SOURCE MATERIAL
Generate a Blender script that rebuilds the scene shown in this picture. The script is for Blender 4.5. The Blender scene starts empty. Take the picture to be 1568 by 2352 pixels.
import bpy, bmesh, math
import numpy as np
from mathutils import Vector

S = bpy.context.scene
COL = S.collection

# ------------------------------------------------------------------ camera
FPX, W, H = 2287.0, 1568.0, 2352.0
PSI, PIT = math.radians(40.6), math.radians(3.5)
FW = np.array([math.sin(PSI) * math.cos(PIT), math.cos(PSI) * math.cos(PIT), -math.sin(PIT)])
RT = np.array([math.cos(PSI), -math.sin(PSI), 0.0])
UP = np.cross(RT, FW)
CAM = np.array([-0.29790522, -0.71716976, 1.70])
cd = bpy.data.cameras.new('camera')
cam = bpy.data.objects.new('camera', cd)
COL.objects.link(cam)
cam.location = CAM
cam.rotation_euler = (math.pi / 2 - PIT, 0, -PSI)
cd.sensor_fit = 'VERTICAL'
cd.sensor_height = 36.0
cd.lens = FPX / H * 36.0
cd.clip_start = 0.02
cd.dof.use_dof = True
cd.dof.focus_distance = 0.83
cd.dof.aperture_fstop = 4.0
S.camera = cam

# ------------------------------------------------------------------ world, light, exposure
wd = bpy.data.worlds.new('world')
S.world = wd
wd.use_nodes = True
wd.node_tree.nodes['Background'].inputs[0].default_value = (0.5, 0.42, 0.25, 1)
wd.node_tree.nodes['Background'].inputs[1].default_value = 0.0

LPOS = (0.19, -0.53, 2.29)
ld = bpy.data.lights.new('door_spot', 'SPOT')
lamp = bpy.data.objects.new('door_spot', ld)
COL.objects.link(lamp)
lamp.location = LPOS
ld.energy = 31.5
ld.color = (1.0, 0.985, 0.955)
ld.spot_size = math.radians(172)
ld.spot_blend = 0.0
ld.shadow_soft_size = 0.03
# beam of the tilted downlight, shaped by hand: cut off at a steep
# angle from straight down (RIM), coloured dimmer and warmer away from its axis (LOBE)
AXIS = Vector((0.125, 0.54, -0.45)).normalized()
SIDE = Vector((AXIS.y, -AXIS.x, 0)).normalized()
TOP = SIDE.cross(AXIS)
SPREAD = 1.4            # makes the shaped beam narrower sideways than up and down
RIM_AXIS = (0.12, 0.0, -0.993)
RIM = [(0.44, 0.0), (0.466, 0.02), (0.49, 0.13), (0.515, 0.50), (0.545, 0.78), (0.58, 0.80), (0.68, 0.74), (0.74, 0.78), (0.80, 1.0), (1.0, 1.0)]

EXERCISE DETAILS
Reproduce, please, the lines of the material from its first line down to the line containing "COL = S.collection", keeping both ends and nothing beyond them.

OUTPUT OF THE EXERCISE
Generate a Blender script that rebuilds the scene shown in this picture. The script is for Blender 4.5. The Blender scene starts empty. Take the picture to be 1568 by 2352 pixels.
import bpy, bmesh, math
import numpy as np
from mathutils import Vector

S = bpy.context.scene
COL = S.collection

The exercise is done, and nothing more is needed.